The maker of the Prius hybrid, Lexus luxury models and Mirai fuel cell car wants to offer various options, Toyoda said.
He stressed Toyota must respond to global fears about climate change and carbon emissions.
The company also raised to 2 trillion yen (NZ$26.1 billion) its investment in battery research and development from the 1.5 trillion yen (NZ$19.5 billion) announced earlier this year.
When including other green technologies, like hybrids, Toyota is investing 8 trillion yen (NZ$104 billion) by 2030, the company said.
Toyota’s fully electric sport utility vehicle called “bZ4X” is set to go on sale next year globally, while the company is also building a futuristic city near Mount Fuji, designed to try out and showcase automated driving, sustainable energy and robotics for housing.

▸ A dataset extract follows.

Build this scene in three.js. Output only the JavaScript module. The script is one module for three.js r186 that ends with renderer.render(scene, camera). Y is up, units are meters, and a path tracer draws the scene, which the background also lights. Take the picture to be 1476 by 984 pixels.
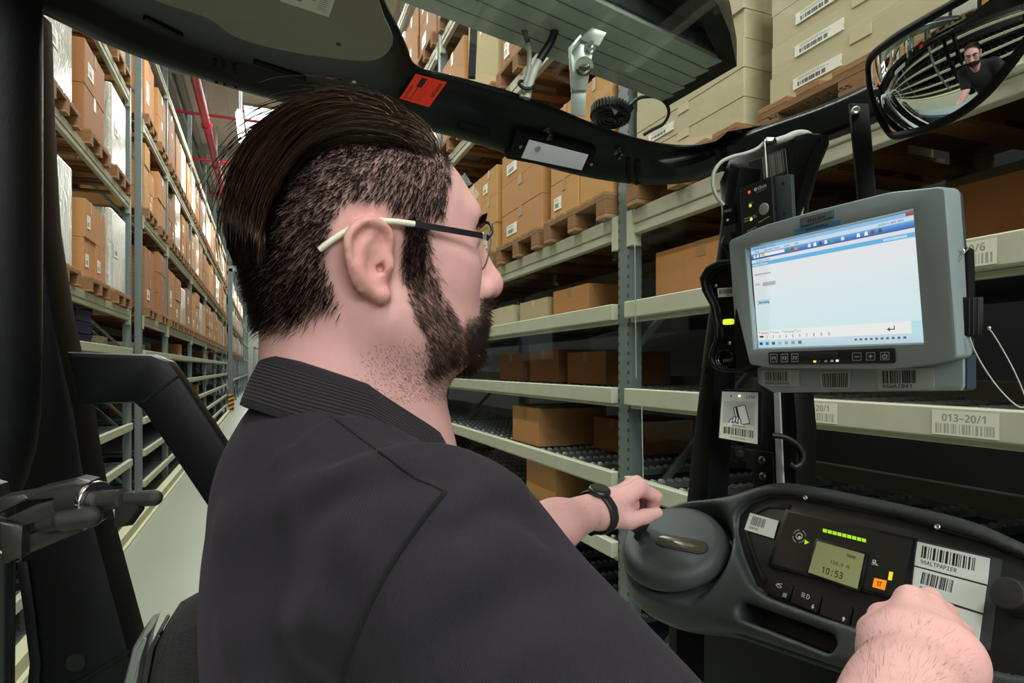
import * as THREE from 'three';
import { RectAreaLightUniformsLib } from 'three/addons/lights/RectAreaLightUniformsLib.js';
import { RoundedBoxGeometry } from 'three/addons/geometries/RoundedBoxGeometry.js';
import { mergeGeometries, mergeVertices, toCreasedNormals } from 'three/addons/utils/BufferGeometryUtils.js';
import { FontLoader } from 'three/addons/loaders/FontLoader.js';
import { TextGeometry } from 'three/addons/geometries/TextGeometry.js';
import { ImprovedNoise } from 'three/addons/math/ImprovedNoise.js';

// ---------------------------------------------------------------- camera, light, exposure
const F = 900, CX = 738, CY = 530, CAMH = 1.9, YAW = Math.atan(355 / F);   // focal length in pixels, horizon point, eye height, turn from the aisle
const scene = new THREE.Scene();
const camera = new THREE.PerspectiveCamera(2 * Math.atan(492 / F) * 180 / Math.PI, 1476 / 984, 0.03, 200);
camera.position.set(0, CAMH, 0);
camera.rotation.y = -YAW;
camera.setViewOffset(1476, 984, 0, -38, 1476, 984);
const renderer = new THREE.WebGLRenderer();
renderer.toneMapping = THREE.LinearToneMapping;
renderer.toneMappingExposure = 1.0;
renderer.shadowMap.enabled = true;
RectAreaLightUniformsLib.init();
scene.background = new THREE.Color(0.55, 0.6, 0.62);
const SKYLIGHT = 16, LAMP = 130, REAR = 7;                 // luminance of the roof lights and of the aisle lamps
const LIGHT_TINT = new THREE.Color(1.0, 0.985, 0.90);

// ---------------------------------------------------------------- helpers
const V3 = (x, y, z) => new THREE.Vector3(x, y, z);
function rngOf(seed) { let a = seed >>> 0; return () => { a = (a + 0x6D2B79F5) >>> 0; let t = Math.imul(a ^ (a >>> 15), 1 | a); t = (t + Math.imul(t ^ (t >>> 7), 61 | t)) ^ t; return ((t ^ (t >>> 14)) >>> 0) / 4294967296; }; }
const noise = new ImprovedNoise();
const nz = (x, y, z) => noise.noise(x, y, z);
const clamp = (x, a, b) => Math.min(b, Math.max(a, x));
const lerp = (a, b, t) => a + (b - a) * t;
const sstep = (a, b, x) => { const t = clamp((x - a) / (b - a), 0, 1); return t * t * (3 - 2 * t); };

// C-space: x right, y up, z backwards from the photographer's eye; the cab is modelled in it and turned as a whole
const CAB = new THREE.Matrix4().makeRotationY(-YAW).setPosition(0, CAMH, 0);
const P = (px, py, d) => V3((px - CX) / F * d, (CY - py) / F * d, -d);
const PY = (px, py, y) => P(px, py, F * y / (CY - py));          // where a sight line meets the height y
const TR = V3(Math.cos(YAW), 0, -Math.sin(YAW)), TU = V3(Math.sin(YAW), 0, Math.cos(YAW)), UP = V3(0, 1, 0);   // truck axes in C-space: across the aisle, back along the aisle

const used = new Map();
function numbered(name) { const n = used.get(name) ?? 0; used.set(name, n + 1); return n ? `${name}_${String(n).padStart(3, '0')}` : name; }
function tag(o, label, category, group, kind) {
  const d = {};
  if (label) d.label = label;
  if (category) d.category = category;
  if (group) d.group = group;
  if (kind) d.kind = kind;
  o.userData = d; return o;
}
function shadow(o) { o.castShadow = true; o.receiveShadow = true; return o; }
// a thing of the cab: a Group at a base point of C-space
function cab(name, label, category, base, group) {
  const o = new THREE.Group(); o.name = numbered(name);
  o.position.copy(base.clone().applyMatrix4(CAB)); o.rotation.y = -YAW;
  tag(o, label, category, group); o.__base = base.clone(); scene.add(o); return o;
}
// a thing of the hall: a Group in world coordinates
function hall(name, label, category, [x, y, z], group) {
  const o = new THREE.Group(); o.name = numbered(name); o.position.set(x, y, z);
  tag(o, label, category, group); o.__base = V3(0, 0, 0); scene.add(o); return o;
}
function part(name, geo, m, parent, label) {
  const g = Array.isArray(geo) ? merge(geo) : geo;
  const b = parent.__base ?? V3(0, 0, 0);
  if (!g.__moved) { g.translate(-b.x, -b.y, -b.z); g.__moved = true; }
  const o = shadow(new THREE.Mesh(g, m)); o.name = name; if (label) o.userData.label = label;
  o.__base = b; parent.add(o); return o;
}
function struct(name, geo, m) {
  const o = shadow(new THREE.Mesh(Array.isArray(geo) ? merge(geo) : geo, m)); o.name = numbered(name); o.userData.kind = 'structure'; scene.add(o); return o;
}
function merge(list) {
  const all = list.map((g) => {
    let q = g.index ? g.toNonIndexed() : g;
    for (const k of Object.keys(q.attributes)) if (!['position', 'normal', 'uv'].includes(k)) q.deleteAttribute(k);
    if (!q.attributes.uv) q.setAttribute('uv', new THREE.BufferAttribute(new Float32Array(q.attributes.position.count * 2), 2));
    if (!q.attributes.normal) q.computeVertexNormals();
    return q;
  });
  return mergeGeometries(all);
}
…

David Leggett, automotive editor at GlobalData, said Toyota was trying to prepare for the dramatic technological and societal changes that are coming.
“Businesses have to think about how demand will look in 10, 20, 30 years’ time, and the pathways that come back to their business plans over a foreseeable time horizon,” Leggett told The Associated Press.
Toyoda, an avid racing driver and the grandson of the company’s founder, acknowledged he had not been that interested in EVs in the past, viewing them as “commodities.' But he said he's excited about the vehicles Toyota is developing.
“They are safer, faster and more fun to drive. I can say that as a driver,” he said.